Notice also the campaign posters


There's a similar theme here


Through direct action, civil disobedience and plain old making a racket they got the best cycling infrastructure in the world. Largely segregated from motor traffic and with laws to add weight, strict liability and priority for traffic going straight on. The Civil Rights movement using similar tactics won its early battles and secured an amendment to the US constitution

How might the UK's battle be won? Feel free to make your own suggestions in the comments. While you think, here are a few of mine, I'm sure you'll do much better...
  • A cyclists' strike - all cyclists in London hang up their helmets for a day and get on the tube. Add more overcrowding to an overcrowded network. Alternatively, anyone who can drives to work, adding more congestion. Give people a taste of how bad it could be if nobody bothered to cycle.
  • A nationwide cycle to work day - if your company could be persuaded, have them support a cycle to work day whereby anyone who cycles to work on that day gets breakfast bought for them.
  • Much of the Dutch protest was an appeal to the heart to stop the deaths of children. Along similar lines and with permission from families, a campaign of posters, flyers or balloon releases with details and photos of people killed while cycling.


  1. The key difference between people who ride bikes & conventional minority groups: it's not something you're born in to, it's not a religion or even necessarily a lifestyle. People are free to join or leave at any time; even vegetarianism requires a greater personal investment, cyclists are not made to forswear oil-powered transport.

    The fact that a lot of cyclists identify strongly as such (in a way that as pedestrians rarely do) is in one way a strength - makes it fairly easy to rally people around a campaign flag - but also a sign of just how far we have to go. If & when a good proportion of journeys where it's a sensible option actually are undertaken by bike, there will be no more stereotyping of Guardian readers or lycra louts. Indeed, if it's normal, everyday thing to get from A to B by bike, we won't need a special word for people that do so.

    As to the battle ahead. In London at least, there are quite a few mass rides planned ahead of the mayoral election, the biggest being the LCC's April 28th Hyde Park - Blackfriars ride. Civil disobedience is there in the shape of groups like Critical Mass (which in London at least seems to be growing & growing) & Bikes Alive.

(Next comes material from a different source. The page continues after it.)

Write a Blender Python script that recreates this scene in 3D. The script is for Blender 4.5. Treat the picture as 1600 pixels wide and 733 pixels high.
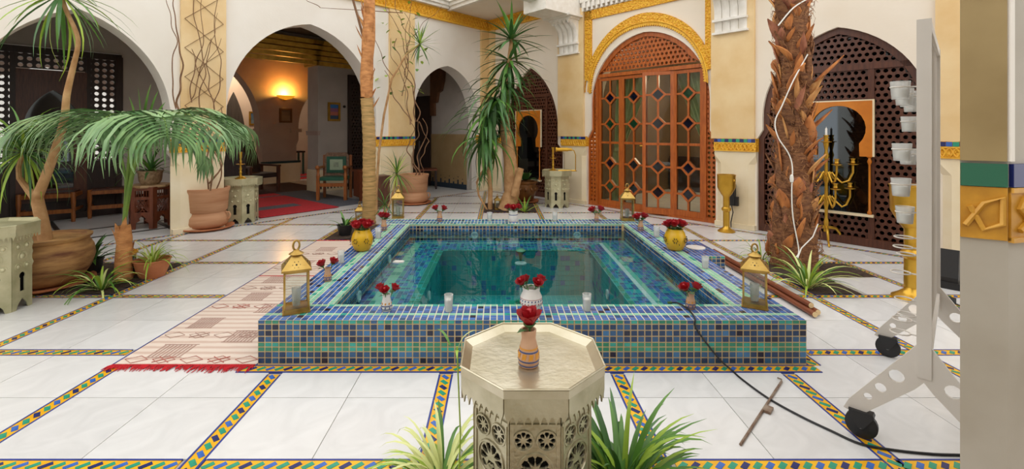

    Love the idea of national cycle to work day with free breakfast at the end of it! Think that'd be really good for morale in a lot of companies in fact (building team spirit without losing an entire working day or shelling out £thousands on paintball or rock-climbing). Would be good to coordinate with the local cycle orgs (LCC etc.) and bike shops to sort out "Bike Bus" group rides along popular commuter routes, help novice riders feel safe & stop them from getting lost; have mechanics on-hand at the start point to do a quick fettle on any rusty bikes etc. & even provide hire/demo bikes where possible. With enough advance publicity, could get the word out to drivers & freight operators (via local radio etc.) so they know to expect more novice cyclists than usual. If it can get off the ground, that kind of upbeat, positive "cycling for all" campaign has the potential to win a lot more friends than the more confrontational approaches.. a happy middle-ground between that and the perhaps over-tame, over-branded London Skyride experience.

    Had a quick Google & it looks like there's already an organization planning something along these lines: http://www.bikeweek.org.uk/ - going to sign up for it & see what they have planned; it's not til June so plenty of time still to organize things.

    1. Hi Angus, Thanks for the comments, you are of course correct, cycling is a choice, something I had meant to include in the original post but forgot to do so, stupidly, as it is the major difference between cyclists and 'regular' minority groups.

      I hope to be there on 28/04, if London leads the way hopefully other cities will follow.

      Thanks for bringing my attention to Bikeweek I think I will try and organise something at my office.

    2. Same here, also hoping to try & sort out a 'bike bus' group ride from my London suburb to the City / West End.